From the records below, pull each line that has "script".

***** ENTRIES SUPPLIED

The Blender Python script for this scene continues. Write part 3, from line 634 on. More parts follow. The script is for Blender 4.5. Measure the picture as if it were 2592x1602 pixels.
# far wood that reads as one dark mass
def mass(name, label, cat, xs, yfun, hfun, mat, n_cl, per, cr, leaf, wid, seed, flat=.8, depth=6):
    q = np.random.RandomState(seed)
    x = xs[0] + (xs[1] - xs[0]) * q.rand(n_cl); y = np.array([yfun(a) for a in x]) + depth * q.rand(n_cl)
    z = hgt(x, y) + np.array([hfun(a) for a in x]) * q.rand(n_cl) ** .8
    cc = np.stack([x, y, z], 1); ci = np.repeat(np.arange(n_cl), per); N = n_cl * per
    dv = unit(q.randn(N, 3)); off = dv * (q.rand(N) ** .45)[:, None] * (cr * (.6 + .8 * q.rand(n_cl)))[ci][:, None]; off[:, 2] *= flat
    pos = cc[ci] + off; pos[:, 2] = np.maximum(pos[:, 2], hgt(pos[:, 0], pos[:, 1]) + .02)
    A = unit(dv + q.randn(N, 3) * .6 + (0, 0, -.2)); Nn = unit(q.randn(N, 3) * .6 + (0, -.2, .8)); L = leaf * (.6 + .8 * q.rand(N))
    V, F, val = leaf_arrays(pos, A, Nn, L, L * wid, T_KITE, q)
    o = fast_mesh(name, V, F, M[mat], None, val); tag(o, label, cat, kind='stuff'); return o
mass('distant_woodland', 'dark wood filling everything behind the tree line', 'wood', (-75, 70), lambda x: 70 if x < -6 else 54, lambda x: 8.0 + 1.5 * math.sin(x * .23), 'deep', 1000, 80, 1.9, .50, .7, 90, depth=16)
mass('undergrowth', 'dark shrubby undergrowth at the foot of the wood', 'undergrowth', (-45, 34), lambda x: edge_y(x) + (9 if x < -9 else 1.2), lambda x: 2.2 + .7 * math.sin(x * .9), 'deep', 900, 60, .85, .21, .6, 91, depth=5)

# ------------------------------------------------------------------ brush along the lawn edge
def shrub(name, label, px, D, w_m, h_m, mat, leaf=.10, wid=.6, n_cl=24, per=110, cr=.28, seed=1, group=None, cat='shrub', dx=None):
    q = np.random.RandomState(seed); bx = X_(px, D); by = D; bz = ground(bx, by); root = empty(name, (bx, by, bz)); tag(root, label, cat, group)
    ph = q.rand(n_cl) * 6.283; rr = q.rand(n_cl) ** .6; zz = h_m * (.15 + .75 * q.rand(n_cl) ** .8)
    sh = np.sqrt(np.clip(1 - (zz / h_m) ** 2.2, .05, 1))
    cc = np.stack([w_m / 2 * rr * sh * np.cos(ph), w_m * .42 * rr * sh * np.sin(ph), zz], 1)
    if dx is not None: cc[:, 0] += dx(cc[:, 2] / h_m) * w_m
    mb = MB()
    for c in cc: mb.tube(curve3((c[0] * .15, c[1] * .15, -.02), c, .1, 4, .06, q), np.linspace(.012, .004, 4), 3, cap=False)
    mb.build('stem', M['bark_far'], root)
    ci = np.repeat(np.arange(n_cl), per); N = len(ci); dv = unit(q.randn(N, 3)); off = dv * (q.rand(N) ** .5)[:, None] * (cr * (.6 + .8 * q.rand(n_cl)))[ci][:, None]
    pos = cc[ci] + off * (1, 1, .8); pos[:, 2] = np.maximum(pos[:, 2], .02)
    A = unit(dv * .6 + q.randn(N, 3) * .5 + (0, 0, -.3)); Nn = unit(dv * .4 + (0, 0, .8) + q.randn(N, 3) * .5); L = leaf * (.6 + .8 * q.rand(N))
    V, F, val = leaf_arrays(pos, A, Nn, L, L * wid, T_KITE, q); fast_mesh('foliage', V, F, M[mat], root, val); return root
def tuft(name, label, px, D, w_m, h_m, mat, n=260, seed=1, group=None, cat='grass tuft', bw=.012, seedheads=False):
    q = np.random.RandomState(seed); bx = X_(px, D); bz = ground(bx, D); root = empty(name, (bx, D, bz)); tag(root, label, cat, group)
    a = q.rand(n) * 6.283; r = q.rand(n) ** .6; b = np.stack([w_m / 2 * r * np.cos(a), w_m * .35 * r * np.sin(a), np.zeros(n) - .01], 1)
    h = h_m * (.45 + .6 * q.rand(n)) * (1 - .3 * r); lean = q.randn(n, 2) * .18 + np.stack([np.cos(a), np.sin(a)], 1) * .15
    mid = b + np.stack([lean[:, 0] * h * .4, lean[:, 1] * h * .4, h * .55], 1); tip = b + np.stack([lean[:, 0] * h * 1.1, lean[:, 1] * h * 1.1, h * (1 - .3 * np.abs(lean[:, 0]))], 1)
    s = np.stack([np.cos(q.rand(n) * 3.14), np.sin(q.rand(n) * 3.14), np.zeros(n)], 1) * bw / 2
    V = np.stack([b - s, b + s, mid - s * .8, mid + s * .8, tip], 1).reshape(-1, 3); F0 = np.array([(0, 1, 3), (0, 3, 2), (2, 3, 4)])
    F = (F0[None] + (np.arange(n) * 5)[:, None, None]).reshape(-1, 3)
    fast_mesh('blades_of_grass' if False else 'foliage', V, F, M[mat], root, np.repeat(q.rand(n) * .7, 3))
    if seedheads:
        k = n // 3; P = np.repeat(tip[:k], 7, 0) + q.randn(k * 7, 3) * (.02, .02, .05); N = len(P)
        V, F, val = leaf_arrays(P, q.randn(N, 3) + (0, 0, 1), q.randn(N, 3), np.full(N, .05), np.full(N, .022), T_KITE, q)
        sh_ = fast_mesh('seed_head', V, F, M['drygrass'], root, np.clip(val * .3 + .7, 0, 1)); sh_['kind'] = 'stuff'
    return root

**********
***** ENTRIES SUPPLIED

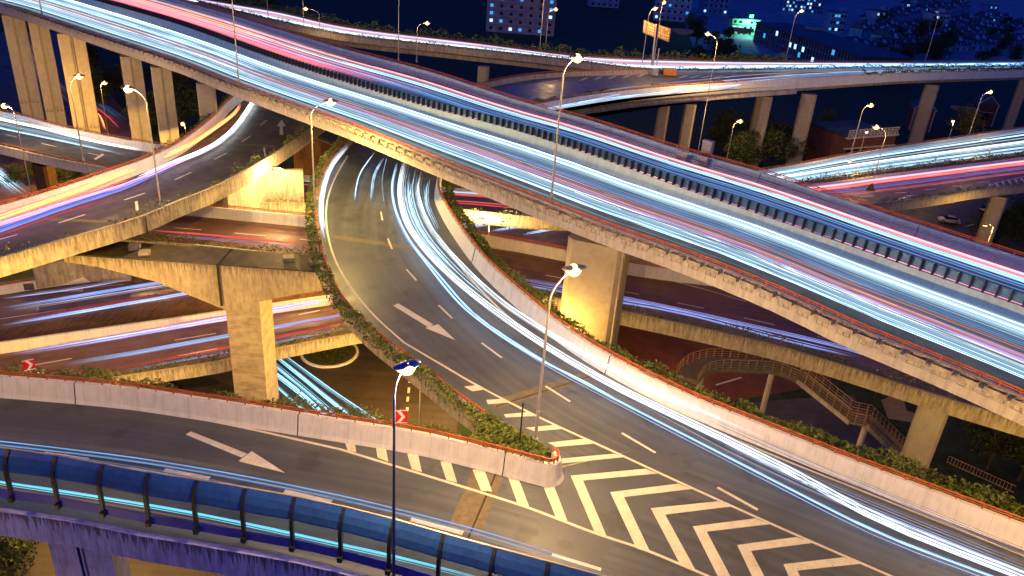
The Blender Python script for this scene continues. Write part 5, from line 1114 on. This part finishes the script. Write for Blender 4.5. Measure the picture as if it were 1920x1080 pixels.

**********

#### OUTPUT
The Blender Python script for this scene continues. Write part 3, from line 634 on. More parts follow. The script is for Blender 4.5. Measure the picture as if it were 2592x1602 pixels.
The Blender Python script for this scene continues. Write part 5, from line 1114 on. This part finishes the script. Write for Blender 4.5. Measure the picture as if it were 1920x1080 pixels.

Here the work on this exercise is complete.